Taking all the evidence together, President Akufo-Addo clearly got it wrong when he dismissed out of hand the NDC and the public’s concerns over the abortive Oslo purchases.

Commenting on Okudzeto Ablakwa’s revelations in Parliament that showed the asking price of No. 3 Sigyns Gate was “outrageously high and outlandishly inflated,” as well as Okudzeto Ablakwa’s call on the president to institute a Commission of Inquiry to investigate the matter, Akufo-Addo told journalists in Accra on December 19 that since his government came into office, “so many allegations have been thrown against transactions, against personalities of this government – a lot of the time, on the flimsiest of evidence. Here is an allegation being made [against] a transaction that has not even taken place, and yet a serious accusation of misappropriation, mishandling of public fund is made.”

President Akufo-Addo then went on: “When you have allegations that are so empty of substance and then you say that merely because it has been made you will, therefore, want an independent inquiry, I am not going to buy that. “Clearly, it is the pattern of the opposition. Throw these accusations in the air, when they are debunked, we don’t hear anything about it and they just move on to the next allegation. That’s what we have seen.”

As Africawatch has clearly proven in this article, those allegations against the aborted purchases of the Oslo embassy buildings are credible and very serious. And these accusations have not been made on the “flimsiest of evidence” as the president has claimed. For Ayorkor Botchwey to cancel such a huge purchase because of such “evidence” means that the evidence was not weak, let alone the “flimsiest”. Ghana came very close to suffering a massive loss of state funds if Okudzeto Ablakwa had not intervened.

Foreign Affairs Minister Shirley Ayorkor Botchwey
Foreign Affairs Minister Shirley Ayorkor Botchwey has been at the center of the public spotlight during the Oslo Scandal, making statements that either leave out critical facts or actually stating untruths for the record. All of this has occurred under President Nana Akufo-Addo’s watch and apparently his supervision, all of which have cast dark clouds over his administration and tarnished his international standing as a leader committed to honesty and transparency.

This was a clear case of a conspiracy to steal from the state, and why President Akufo-Addo would not set up an independent inquiry to probe it raises suspicions that the president knew and still knows more about this enormous financial scam. It is now being speculated that some key members of his family masterminded the whole plot. Otherwise why would he be defending such an indefensible act? Perhaps this was the point Mary Addah, the program officer of the Ghana Integrity Initiative (GII), put across so accurately when she said it was “worrying” that the president did not take seriously the concerns over the abortive Oslo purchases, and Africawatch agrees that it “was very unfortunate”, as Mary Addah stated, “because the President’s posture over time has been that of consistency in encouraging public institutions to take up the mantle of investigating issues when they come up.” “So if the President turns the wheels and he is now saying there is no need for these investigations to happen, then it becomes worrying, worrying to civil society and to the people of Ghana who have given him the mandate to ensure that we have a society that is devoid of corruption,” Addah added.

A secret mission to Oslo

Surprisingly, on December 20, three days after Foreign Minister Ayorkor Botchwey had told Parliament that she “would not superintend over any acts of corruption, wrongdoing, outrageous inflation of figures or fraudulent activities that would end in the loss of funds to the Ministry and, by extension, to the state”, and a day after President Akufo-Addo had dismissed the allegations as lacking substance, Peter Nyarko Opata, the director general of the Research Department of the Ministry of Foreign Affairs, dispatched one Priscilla Ankomah, who is stationed at the Ghana Embassy in Denmark, to travel to Oslo and look into the matter, ostensibly to help the government cover up this scam.

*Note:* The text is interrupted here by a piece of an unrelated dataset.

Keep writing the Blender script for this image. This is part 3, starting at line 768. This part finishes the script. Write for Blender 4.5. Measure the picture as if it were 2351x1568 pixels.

When Africawatch tracked down some of the people that Ankomah made contact with in the Norwegian capital, they stated that she had asked them not to let anybody know that she was in Oslo because she was on a “secret mission.” The questions Ankomah was quietly asking around in Oslo suggest that she was directed to find out what people knew about the real owners of the buildings proposed for the chancery and the ambassador’s residence, and why they thought the asking price had been increased to such an astronomical level. She was also trying to see if a copy of a purchase agreement was out there somewhere, and if anybody knew of any payments that had been made in the deal. Additionally, Ankomah was gauging the reaction of the Ghanaian community and Norwegian government to this very embarrassing situation.

It seems clear at this point that Opata and his Research Department were trying to assess how much information and what documents regarding the deal were already out in Oslo, all in an attempt to help the government do damage control and cover up this shameful scandal.

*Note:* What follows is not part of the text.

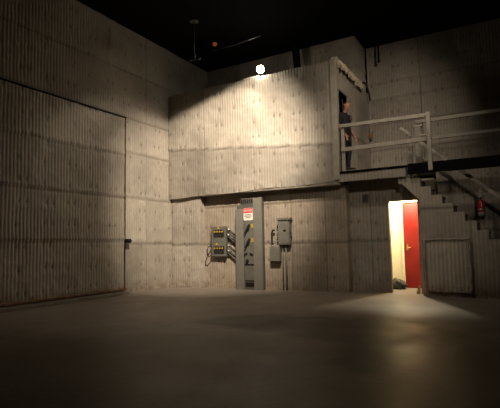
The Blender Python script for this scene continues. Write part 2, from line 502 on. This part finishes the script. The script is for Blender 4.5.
# ------------------------------------------------------------------ staircase
stair = thing('staircase', 'stepped staircase with quilted side wall descending right from the landing', 'staircase', (-.5, 11.3, 0))
X0, Z0, DXS, DZS = -1.93, 2.60, .2195, .2035
steps = [(X0+DXS*i, Z0-DZS*i) for i in range(13)]
qst = Quilt([1.9], [-.72, .4], 12, tufts=False, ribs=1.1)
def sof(u):       # sloping underside left of the solid block
    return np.where(u < -1.745, np.interp(u, [-2.3, -2.12, -1.745], [2.50, 2.50, 2.10]), 0)
qst.patch('y', SF, -1, -2.19, X0, sof, 2.84)
qst.patch('y', SF, -1, X0, -1.746, sof, steps[0][1])
qst.patch('y', SF, -1, -1.744, X0+DXS, 0, steps[0][1])
for i in range(1, 13):
    qst.patch('y', SF, -1, X0+DXS*i, X0+DXS*(i+1), 0, steps[i][1])
qst.patch('x', -1.76, -1, SF+.02, DW-.01, 0, 2.06, t=.05)
sw = qst.build('side_wall', M['quilt_b'], stair); sw['label'] = 'quilted stepped side wall'
for i, (x, z) in enumerate(steps):
    z = z-.03
    ye = DW+.11 if i < 3 else SB-.12
    b = MB().box(x-.02, x+DXS+.02, SF+.14, ye, z-.035, z).box(x+DXS-.02, x+DXS, SF+.14, ye, z-DZS, z-.035)
    b.build('step', M['canvas_d'], stair, .004)

# walkway / landing
walk = thing('walkway', 'upper landing floor with black beam running right across the stairs', 'walkway', (-2.8, 11.2, 2.7))
ST = -2.0
dk = MB().box(XR+.03, ST, YF+.02, YB2-.12, DK-.06, DK).box(ST, 5.9, SB, YB2-.12, DK-.06, DK)
dk.build('deck', M['canvas_d'], walk)
MB().box(XR+.06, -1.93, YF-.03, YF+.02, DK-.045, DK+.005).build('nosing', M['beam'], walk)
bm = MB().box(-1.93, 5.9, 10.66, 10.69, 2.69, 2.92).box(-1.93, 5.9, 10.69, 10.79, 2.69, 2.71).box(-1.93, 5.9, 10.69, 10.79, 2.90, 2.92)
b = bm.build('beam', M['beam'], walk); b['label'] = 'black steel channel beam'
MB().box(XR+.03, -3.15, D0-.05, D1+.05, DK, MZF).build('threshold_step', M['rail_d'], walk, .008)

qf = Quilt([], [], 15, tufts=False, rustbase=0)
qf.patch('y', YF, -1, XR+.03, -2.0, 2.655, DK-.05, t=.10)
qf.build('fascia', M['quilt_b'], walk)['label'] = 'quilted edge below the landing floor'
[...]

That “secret mission” to Oslo can suggest only one thing: President Akufo-Addo and his foreign minister, Ayorkor Botchwey, have not been telling the truth and are hiding something big in this bizarre scandal.

Conclusion

The government thought it had gotten away with the scam – six months after the news of it broke – but as Africawatch’s investigation has shown, Foreign Minister Ayorkor Botchwey and her Ministry still have a serious situation to try and explain to the public.

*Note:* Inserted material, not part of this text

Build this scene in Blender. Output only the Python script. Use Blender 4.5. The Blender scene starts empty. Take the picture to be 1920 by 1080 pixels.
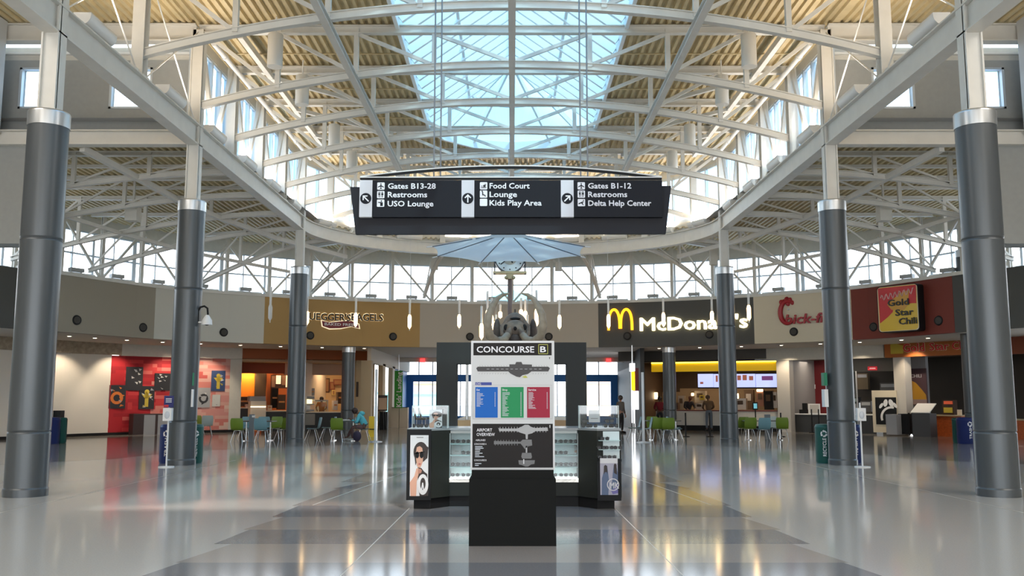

After all is said and done, this is clearly a terrible case of a conspiracy by some top officials in government to steal from the state, with a large cut going into their political party coffers and the pockets of some members of the president’s family – pure and simple. And it was carried out with a disastrous sense of greed and entitlement, as if such actions were normal, and would have no consequences. Lying to the nation to cover up atrocious schemes in such a conspiracy to steal must not be made so easy that responsible public officials would ever consider indulging in it with impunity. Such corruption must carry a heavy price if the integrity of the nation and the sanctity of its democracy are to be protected.